Only the lines between the line with "Continue the Blender Python script for this scene: part 4, from" and the line with "bronze_pot, R, .8)", together with those two lines themselves, are to be copied exactly.
----- DATA FOR THIS TASK
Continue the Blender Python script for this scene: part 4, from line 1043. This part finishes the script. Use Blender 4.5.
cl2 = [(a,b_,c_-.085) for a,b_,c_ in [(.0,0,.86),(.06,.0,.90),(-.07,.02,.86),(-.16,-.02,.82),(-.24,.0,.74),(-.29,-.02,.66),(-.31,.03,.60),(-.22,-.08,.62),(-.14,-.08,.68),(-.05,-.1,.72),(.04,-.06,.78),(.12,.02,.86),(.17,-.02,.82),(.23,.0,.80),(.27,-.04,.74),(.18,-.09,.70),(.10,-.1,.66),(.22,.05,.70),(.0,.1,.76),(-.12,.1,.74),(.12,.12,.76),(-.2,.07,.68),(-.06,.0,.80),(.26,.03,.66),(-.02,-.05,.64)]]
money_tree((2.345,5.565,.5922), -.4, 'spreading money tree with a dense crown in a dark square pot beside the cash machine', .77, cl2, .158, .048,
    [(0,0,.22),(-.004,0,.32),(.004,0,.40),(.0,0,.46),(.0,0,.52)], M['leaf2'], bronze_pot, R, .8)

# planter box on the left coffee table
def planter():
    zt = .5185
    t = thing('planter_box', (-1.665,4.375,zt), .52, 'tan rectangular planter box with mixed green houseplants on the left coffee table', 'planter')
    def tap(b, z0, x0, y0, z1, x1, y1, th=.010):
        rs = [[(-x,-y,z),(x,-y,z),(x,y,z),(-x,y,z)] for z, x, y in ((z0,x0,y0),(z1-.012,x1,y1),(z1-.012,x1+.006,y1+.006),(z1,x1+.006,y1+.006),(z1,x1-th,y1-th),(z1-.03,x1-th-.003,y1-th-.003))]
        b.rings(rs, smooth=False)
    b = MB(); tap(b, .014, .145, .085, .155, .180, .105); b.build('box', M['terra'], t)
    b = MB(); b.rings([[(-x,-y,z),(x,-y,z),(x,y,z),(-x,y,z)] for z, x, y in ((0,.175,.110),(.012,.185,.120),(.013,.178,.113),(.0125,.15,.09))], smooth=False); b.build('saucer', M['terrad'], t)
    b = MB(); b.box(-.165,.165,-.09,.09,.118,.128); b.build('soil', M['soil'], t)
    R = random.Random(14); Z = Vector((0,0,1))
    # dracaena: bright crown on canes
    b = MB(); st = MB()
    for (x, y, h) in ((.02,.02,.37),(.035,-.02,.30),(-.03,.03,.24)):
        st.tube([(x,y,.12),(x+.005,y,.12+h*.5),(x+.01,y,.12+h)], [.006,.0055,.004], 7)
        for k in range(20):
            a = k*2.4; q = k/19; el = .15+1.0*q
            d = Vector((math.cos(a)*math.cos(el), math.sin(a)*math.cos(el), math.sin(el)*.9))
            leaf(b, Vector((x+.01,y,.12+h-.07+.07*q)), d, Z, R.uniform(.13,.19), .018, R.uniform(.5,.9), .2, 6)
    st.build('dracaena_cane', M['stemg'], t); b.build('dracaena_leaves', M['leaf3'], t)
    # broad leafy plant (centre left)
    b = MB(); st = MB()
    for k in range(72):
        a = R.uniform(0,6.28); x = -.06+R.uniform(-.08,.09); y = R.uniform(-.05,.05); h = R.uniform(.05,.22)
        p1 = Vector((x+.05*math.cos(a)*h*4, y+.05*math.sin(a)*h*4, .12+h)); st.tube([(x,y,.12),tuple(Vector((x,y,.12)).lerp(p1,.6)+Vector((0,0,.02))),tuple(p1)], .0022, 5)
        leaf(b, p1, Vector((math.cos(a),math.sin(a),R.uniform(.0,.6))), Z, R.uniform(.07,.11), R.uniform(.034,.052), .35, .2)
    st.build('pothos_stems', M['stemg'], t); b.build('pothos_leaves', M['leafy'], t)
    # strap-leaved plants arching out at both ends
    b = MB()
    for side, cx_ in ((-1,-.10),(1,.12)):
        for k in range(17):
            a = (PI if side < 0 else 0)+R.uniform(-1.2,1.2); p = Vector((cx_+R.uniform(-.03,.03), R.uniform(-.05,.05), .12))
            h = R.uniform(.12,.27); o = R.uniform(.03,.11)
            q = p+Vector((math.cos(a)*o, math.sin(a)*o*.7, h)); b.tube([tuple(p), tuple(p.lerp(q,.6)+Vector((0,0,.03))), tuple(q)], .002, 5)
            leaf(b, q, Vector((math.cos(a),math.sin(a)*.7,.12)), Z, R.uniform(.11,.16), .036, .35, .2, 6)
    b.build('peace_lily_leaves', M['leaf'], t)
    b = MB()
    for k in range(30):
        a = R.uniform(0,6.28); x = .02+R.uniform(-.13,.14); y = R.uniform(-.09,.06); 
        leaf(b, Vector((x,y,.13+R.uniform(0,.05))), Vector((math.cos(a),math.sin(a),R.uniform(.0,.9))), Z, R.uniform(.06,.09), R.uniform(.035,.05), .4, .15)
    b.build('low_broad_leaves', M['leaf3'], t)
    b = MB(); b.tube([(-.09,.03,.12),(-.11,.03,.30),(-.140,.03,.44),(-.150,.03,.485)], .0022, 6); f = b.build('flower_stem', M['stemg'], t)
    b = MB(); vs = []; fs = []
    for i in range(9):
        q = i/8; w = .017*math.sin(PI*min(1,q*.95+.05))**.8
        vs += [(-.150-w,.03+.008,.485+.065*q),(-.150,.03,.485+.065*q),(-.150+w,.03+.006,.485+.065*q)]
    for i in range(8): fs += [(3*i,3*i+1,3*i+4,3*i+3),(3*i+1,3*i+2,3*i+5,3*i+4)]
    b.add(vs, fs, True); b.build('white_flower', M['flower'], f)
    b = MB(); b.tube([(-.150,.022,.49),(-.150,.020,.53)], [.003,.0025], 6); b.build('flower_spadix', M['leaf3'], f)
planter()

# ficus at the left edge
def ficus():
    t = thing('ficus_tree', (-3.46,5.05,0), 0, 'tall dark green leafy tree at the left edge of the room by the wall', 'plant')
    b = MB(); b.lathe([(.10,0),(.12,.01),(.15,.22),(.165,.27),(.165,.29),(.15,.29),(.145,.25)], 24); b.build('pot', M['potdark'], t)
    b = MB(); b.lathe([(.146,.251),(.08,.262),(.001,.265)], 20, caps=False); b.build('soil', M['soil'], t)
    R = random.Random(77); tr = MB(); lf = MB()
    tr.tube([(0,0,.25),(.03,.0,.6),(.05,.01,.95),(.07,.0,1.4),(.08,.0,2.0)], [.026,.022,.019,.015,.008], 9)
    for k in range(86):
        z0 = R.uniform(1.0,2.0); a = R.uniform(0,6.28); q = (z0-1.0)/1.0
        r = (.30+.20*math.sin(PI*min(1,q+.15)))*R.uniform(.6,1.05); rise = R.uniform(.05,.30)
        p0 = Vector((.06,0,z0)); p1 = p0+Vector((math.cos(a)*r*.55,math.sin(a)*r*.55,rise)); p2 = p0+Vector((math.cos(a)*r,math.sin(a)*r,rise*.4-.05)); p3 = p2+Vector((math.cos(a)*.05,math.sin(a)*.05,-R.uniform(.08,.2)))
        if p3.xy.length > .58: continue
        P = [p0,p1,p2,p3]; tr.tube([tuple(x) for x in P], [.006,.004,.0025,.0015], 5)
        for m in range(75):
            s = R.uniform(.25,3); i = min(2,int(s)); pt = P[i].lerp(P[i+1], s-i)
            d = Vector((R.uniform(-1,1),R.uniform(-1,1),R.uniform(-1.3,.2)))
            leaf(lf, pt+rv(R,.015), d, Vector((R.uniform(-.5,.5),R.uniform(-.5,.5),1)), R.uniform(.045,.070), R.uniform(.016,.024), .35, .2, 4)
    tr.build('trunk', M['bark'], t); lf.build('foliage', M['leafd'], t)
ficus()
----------
----- DATA FOR THIS TASK
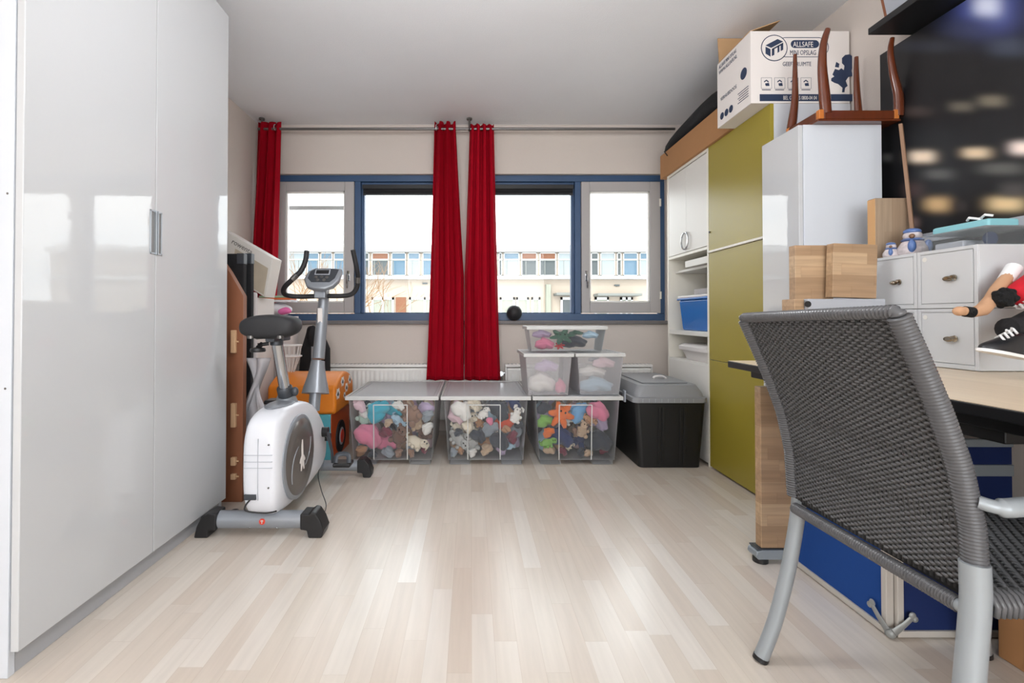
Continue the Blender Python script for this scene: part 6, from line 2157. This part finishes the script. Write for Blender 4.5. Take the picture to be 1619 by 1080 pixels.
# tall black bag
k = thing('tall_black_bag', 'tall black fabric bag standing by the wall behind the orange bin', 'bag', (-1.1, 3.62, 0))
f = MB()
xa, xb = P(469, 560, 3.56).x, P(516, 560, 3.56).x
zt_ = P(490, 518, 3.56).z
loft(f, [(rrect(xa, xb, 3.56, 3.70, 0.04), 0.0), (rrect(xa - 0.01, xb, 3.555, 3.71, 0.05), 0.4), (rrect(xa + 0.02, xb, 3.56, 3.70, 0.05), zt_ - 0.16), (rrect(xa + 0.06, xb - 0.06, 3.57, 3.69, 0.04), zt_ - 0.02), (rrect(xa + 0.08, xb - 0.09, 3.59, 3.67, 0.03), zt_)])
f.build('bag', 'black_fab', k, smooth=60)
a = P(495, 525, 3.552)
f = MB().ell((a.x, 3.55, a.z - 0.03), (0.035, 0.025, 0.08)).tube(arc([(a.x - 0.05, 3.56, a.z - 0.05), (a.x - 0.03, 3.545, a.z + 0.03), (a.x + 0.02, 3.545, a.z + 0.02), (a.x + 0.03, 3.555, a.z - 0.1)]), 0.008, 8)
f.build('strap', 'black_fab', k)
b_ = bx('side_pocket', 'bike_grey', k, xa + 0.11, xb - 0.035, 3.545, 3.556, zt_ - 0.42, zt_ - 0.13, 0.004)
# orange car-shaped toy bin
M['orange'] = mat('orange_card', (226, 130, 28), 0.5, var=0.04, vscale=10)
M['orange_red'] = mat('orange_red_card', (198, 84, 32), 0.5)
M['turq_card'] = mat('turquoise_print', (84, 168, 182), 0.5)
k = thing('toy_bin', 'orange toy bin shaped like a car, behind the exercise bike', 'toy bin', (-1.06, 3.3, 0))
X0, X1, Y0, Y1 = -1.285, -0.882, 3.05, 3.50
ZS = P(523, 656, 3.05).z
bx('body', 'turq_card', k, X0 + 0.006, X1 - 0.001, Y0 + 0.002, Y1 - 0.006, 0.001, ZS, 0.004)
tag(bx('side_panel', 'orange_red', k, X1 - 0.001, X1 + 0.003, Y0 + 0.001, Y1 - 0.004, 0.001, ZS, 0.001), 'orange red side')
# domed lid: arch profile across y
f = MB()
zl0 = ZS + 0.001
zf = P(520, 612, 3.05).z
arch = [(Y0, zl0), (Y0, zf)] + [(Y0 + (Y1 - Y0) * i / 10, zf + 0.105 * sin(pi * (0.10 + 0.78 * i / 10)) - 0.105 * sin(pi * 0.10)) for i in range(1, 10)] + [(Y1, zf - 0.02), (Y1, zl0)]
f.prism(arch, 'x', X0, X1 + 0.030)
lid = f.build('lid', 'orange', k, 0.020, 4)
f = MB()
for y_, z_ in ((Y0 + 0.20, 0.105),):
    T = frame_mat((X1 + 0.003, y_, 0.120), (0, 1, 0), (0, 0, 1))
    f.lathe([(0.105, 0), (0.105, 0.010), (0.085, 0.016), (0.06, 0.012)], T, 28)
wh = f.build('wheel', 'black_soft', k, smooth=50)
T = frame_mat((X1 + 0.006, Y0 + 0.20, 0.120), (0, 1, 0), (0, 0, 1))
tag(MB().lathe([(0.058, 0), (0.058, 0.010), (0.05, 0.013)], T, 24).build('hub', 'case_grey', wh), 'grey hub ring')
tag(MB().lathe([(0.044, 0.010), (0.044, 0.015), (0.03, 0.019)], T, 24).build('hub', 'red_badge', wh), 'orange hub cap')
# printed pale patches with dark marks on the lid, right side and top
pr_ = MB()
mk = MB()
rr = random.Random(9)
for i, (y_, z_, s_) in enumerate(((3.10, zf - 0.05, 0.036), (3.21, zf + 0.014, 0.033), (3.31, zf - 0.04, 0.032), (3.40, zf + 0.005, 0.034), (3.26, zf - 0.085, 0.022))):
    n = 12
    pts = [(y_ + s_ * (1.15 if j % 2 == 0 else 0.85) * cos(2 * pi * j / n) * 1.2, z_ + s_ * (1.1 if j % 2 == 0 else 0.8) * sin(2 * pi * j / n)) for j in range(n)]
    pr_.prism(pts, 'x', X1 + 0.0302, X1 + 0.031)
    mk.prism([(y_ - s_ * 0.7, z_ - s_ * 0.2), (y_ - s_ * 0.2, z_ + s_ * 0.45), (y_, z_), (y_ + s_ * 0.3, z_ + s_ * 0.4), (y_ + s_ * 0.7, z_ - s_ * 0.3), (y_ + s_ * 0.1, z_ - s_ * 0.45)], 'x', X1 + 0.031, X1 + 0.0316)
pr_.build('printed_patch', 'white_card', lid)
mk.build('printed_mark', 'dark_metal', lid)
----------
## PROBLEM SOLUTION:
Continue the Blender Python script for this scene: part 4, from line 1043. This part finishes the script. Use Blender 4.5.
cl2 = [(a,b_,c_-.085) for a,b_,c_ in [(.0,0,.86),(.06,.0,.90),(-.07,.02,.86),(-.16,-.02,.82),(-.24,.0,.74),(-.29,-.02,.66),(-.31,.03,.60),(-.22,-.08,.62),(-.14,-.08,.68),(-.05,-.1,.72),(.04,-.06,.78),(.12,.02,.86),(.17,-.02,.82),(.23,.0,.80),(.27,-.04,.74),(.18,-.09,.70),(.10,-.1,.66),(.22,.05,.70),(.0,.1,.76),(-.12,.1,.74),(.12,.12,.76),(-.2,.07,.68),(-.06,.0,.80),(.26,.03,.66),(-.02,-.05,.64)]]
money_tree((2.345,5.565,.5922), -.4, 'spreading money tree with a dense crown in a dark square pot beside the cash machine', .77, cl2, .158, .048,
    [(0,0,.22),(-.004,0,.32),(.004,0,.40),(.0,0,.46),(.0,0,.52)], M['leaf2'], bronze_pot, R, .8)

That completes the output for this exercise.